Federica Izzo - With Friends Like These, Who Needs Enemies? A Model of Electorally Costly Dissent

Date
-
Event Sponsor
The Munro Lectureship Fund and the Graduate School of Business Political Economy Group
Location
GSB Faculty Building West, W332
Speaker

Federica Izzo, Ph.D. candidate in Political Science, London School of Economics

 

Abstract

Why are political leaders often attacked by their ideological allies? The paper addresses this puzzle by presenting a model in which the conflict between the incumbent and his allies is ideological, dissent is electorally costly, and voters are learning about their own policy preferences over time.
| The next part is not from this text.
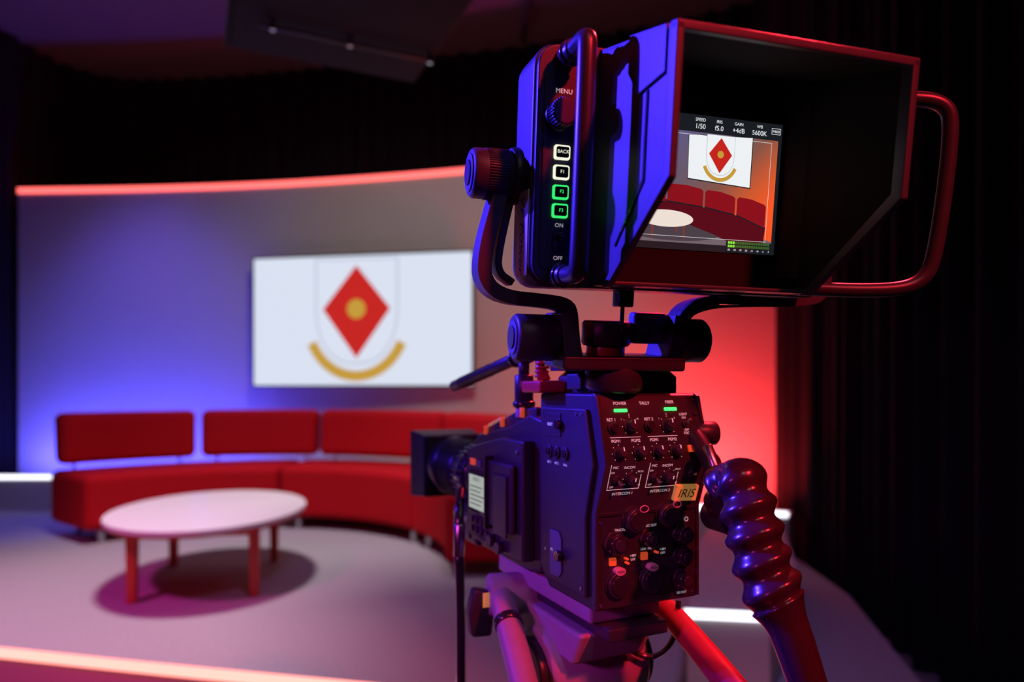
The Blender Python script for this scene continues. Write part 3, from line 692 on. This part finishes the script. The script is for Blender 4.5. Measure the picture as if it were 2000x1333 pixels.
light('blue_wash_lamp','SPOT',(-3.6,4.9,3.9),(-3.3,6.4,.6),180,(.12,.09,1),.2,spot=70,blend=1)
light('red_wash_lamp','AREA',(1.2,4.85,.34),(1.35,5.3,1.0),48,(1,.03,.035),1.1,.12)
light('red_wash_lamp','SPOT',(1.5,3.9,4.0),(1.3,5.2,.5),70,(1,.03,.05),.2,spot=50,blend=1)
light('magenta_floor_lamp','SPOT',(-3.0,.8,3.9),(-2.5,2.6,0),520,(.95,.05,.55),.2,spot=58,blend=1)
light('violet_floor_lamp','SPOT',(.6,.8,4.0),(.2,3.0,0),120,(.55,.32,1),.2,spot=62,blend=1)
light('blue_camera_lamp','SPOT',(-2.2,1.5,2.3),(.1,.62,1.30),1500,(.050,.022,1),.03,spot=19,blend=1)
light('blue_camera_lamp','SPOT',(-2.4,1.3,2.0),(.0,.85,.98),125,(.07,.02,1),.04,spot=24,blend=.8)
light('red_camera_lamp','SPOT',(1.15,-.8,2.5),(.2,.7,1.1),230,(1,.02,.04),.06,spot=28,blend=.6)
light('red_camera_lamp','SPOT',(1.3,2.4,3.2),(.22,.65,1.2),520,(1,.03,.06),.08,spot=24,blend=.6)
light('magenta_camera_lamp','SPOT',(-1.2,-.5,1.5),(.02,.8,.80),46,(.9,.06,.65),.1,spot=24,blend=.8)
light('added_panel_fill','SPOT',(.5,-1.8,3.6),(.15,.8,1.0),20,(1,.75,.85),.3,spot=40,blend=1)  # added fill from behind the viewer to lift the rear panel
w=bpy.data.worlds.new('studio_world'); S.world=w; w.use_nodes=True
w.node_tree.nodes['Background'].inputs[0].default_value=(.03,.015,.04,1)
w.node_tree.nodes['Background'].inputs[1].default_value=.3

# ================================================================= CAMERA
cd=bpy.data.cameras.new('photo_camera'); co=bpy.data.objects.new('photo_camera',cd); COL.objects.link(co)
co.location=(0,0,1.1); co.rotation_euler=(R(90),0,0)
cd.sensor_width=36; cd.lens=24; cd.shift_y=.04525; cd.clip_start=.02
cd.dof.use_dof=True; cd.dof.focus_distance=.66; cd.dof.aperture_fstop=2.9
S.camera=co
Here, by dissenting against the incumbent (and thereby harming the party in the upcoming election), the allies can change his incentives to choose more or less extreme policies, which affects the amount of voter learning. This induces a trade-off between winning the current election and inducing the party leadership to pursue the allies' all-things-considered more-preferred policy. Optimally balancing this trade-off sometimes involves active dissent that damages the party in the short-run. In equilibrium dissent arises precisely because it is electorally costly.

 

Biography

Federica Izzo is a PhD candidate in Political Science at the London School of Economics. She was a visiting researcher at the Harris School of Public Policy at the University of Chicago in 2017, and will be at NYU's Department of Politics in the spring of 2018. She holds an MSc in Comparative Politics from the LSE and a BSc in Political Science from LUISS University (Rome).

Her main area of interest is Formal Theory. Her research investigates how ideology influences parties’ strategic behaviour, especially in contexts of incomplete information, as well as the accountability and self-selection of elected officials.